Poca gente por las calles. Poca gente por los campos. Campos vacíos que aún conservan las paredes de piedras intactas formando cascadas de terrenos resecos. Y a pesar de esa desolación, uno siente una especial admiración por esas gentes que habiendo abandonado la tierra vuelven a ella para recuperar ya no las huertas o los campos de cultivo, sino las piedras que separaban los terrenos unos de otros y las colocan bien ordenadas como si la memoria no pudiera renunciar a lo que fueron un día. Dan la impresión de que sus habitantes han huido hacia ninguna parte y al mismo tiempo la isla da la sensación de orden, de cálido recibimiento, de limpieza (no he visto unas calles y unas carreteras más limpias en todos mis viajes por el archipiélago).  No ves mucha gente por los pueblos, sólo taxis y autocares que llevan a los turistas de acá para allá. Ves turistas en los bares, en los hoteles, en los senderos. Parece una isla dedicada a recibirlos y atenderlos. Pero no ves en ella niños correteando por las calles, hombres caminando por los montes cargando forraje, animales domésticos, ganados de cabras… No los ves y te preguntas dónde está la gente; a dónde han ido. Sólo un día, en Chipude, vimos una muchacha sentada a la puerta de su pequeño negocio de cerámica modelando un cuenco de barro. Y un señor que nos cruzamos paseando por Hermigua y nos dijo “Buenos días”. Y las calles de San Sebastián llenas de gente que pasea, compra y ríe sentada en los bancos de una calle peatonal llena de vida. Lo demás es silencio.

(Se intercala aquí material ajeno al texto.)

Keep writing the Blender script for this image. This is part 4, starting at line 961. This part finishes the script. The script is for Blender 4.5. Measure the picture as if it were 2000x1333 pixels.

La Gomera es silencio. Un silencio sobrecogedor. Es una isla fortificada, Terriblemente hermosa. Un lugar para sentarse a contemplar las montañas que parecen no perderte de vista. La Gomera es un misterio que hay que detenerse a admirar y entender. Harían falta muchos siglos para expresar lo que encierran esos barrancos salpicados de palmeras y esas casas que aparentar estar vacías. Haría falta caminar y adentrarse en sus bosques durante años para contar lo que allí ha podido suceder y cómo han conseguido permanecer intactos a pesar de nuestro paso por ellos. Las carreteras por recorrer son muchas, los paisajes espectaculares, y ahora que comenzamos a viajar de nuevo, no estaría mal hacerlo por nuestras islas, mimarlas un poco, reconocerlas en todo su esplendor. Saber que no hay que alejarse mucho para encontrarse con un mundo lleno de magia y de belleza como La Gomera, por ejemplo. Para nosotros fueron pocos días en ella, es cierto. Sólo tres. Los suficientes para intentar comprenderla y querer explicarlo.